Mohammad Hannoun, a 62-year-old Jordan native who the report describes as “the epicenter of Italian actors operating or sympathizing with Hamas,” has sent at least $4 million to the terrorist group over the past decade via the Charity Association of Solidarity with the Palestinian People. The U.S. Treasury Department recently said the Italy-based organization, which Hannoun founded in 1994, “ostensibly raises funds for humanitarian purposes, but in reality helps bankroll Hamas’s military wing.” Just three days after October 7 of last year, Hannoun told an Italian journalist that Hamas’s invasion of Israel was “self-defense.” Hannoun, who lives in the northern Italian city of Genoa, has helped promote anti-Israel rallies throughout the Mediterranean country on his Facebook page, often posting about what he calls a “Nazi Zionist genocide in Palestine.”
Majed Al-Zeer, who has been co-designated as a Hamas operative by the U.S. and Israel, is “the mastermind of the Hamas-affiliated activity” in the UK and Germany, according to the report. In 1996, Al-Zeer, a 62-year-old British-Jordanian citizen, founded the Palestinian Return Centre, which lobbies British Parliament and holds a special status at the UN that allows its members to attend meetings and “mobilize support for the Palestinian cause in the UK and overseas.” In 2010, Israel declared the Palestinian Return Centre an “unlawful association,” stating that “it is part of the Hamas movement.” Even though German authorities have identified the Palestinian Return Centre as a likely front for Hamas activity, Al-Zeer continues to live and organize anti-Israel rallies in Berlin, where he moved from the UK in 2014.
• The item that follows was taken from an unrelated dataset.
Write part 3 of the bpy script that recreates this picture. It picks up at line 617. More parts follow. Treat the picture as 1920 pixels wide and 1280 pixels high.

Amin Abou Rashed, who Dutch authorities arrested last year for allegedly sending about $6 million to Hamas, has a pattern of “hiding behind politics” and “alleged humanitarian efforts” to “promote Hamas’s ideology” through purported charities like the now-defunct Al-Aqsa Foundation. According to the report, Rashed gained asylum to the Netherlands in 1992, and has been pictured with now-deceased Hamas leader Ismail Haniyeh and other officials for the terrorist group. 
The report identifies five European countries where Hamas is most active outside of Gaza: the UK, Germany, Italy, the Netherlands, and Belgium. (via European Leadership Network)
The European Leadership Network was able to link these charities and individuals to Hamas through publicly available information such as social media posts and nonprofit registration filings. Mark Sachs, a U.S.-based director of the European Leadership Network, told me “most of the world has absolutely no idea what is taking place right beneath their noses.” 
“It is essential that we in the West start to wake up to how deeply embedded this infrastructure is and how sophisticated Hamas is in taking advantage of the West,” Sachs said.
U.S. regulators have estimated that since early 2024, Hamas has received as much as $10 million a month from these fraudulent groups, most of which are located in Europe, according to the U.S. Treasury Department. 
“Hamas has exploited the suffering in Gaza to solicit funds through sham and front charities that falsely claim to help civilians in Gaza,” the U.S. Treasury Department said last week. “Hamas considers Europe to be a key source of fundraising and has maintained representation across the continent for many years in part to raise funds through sham charities.”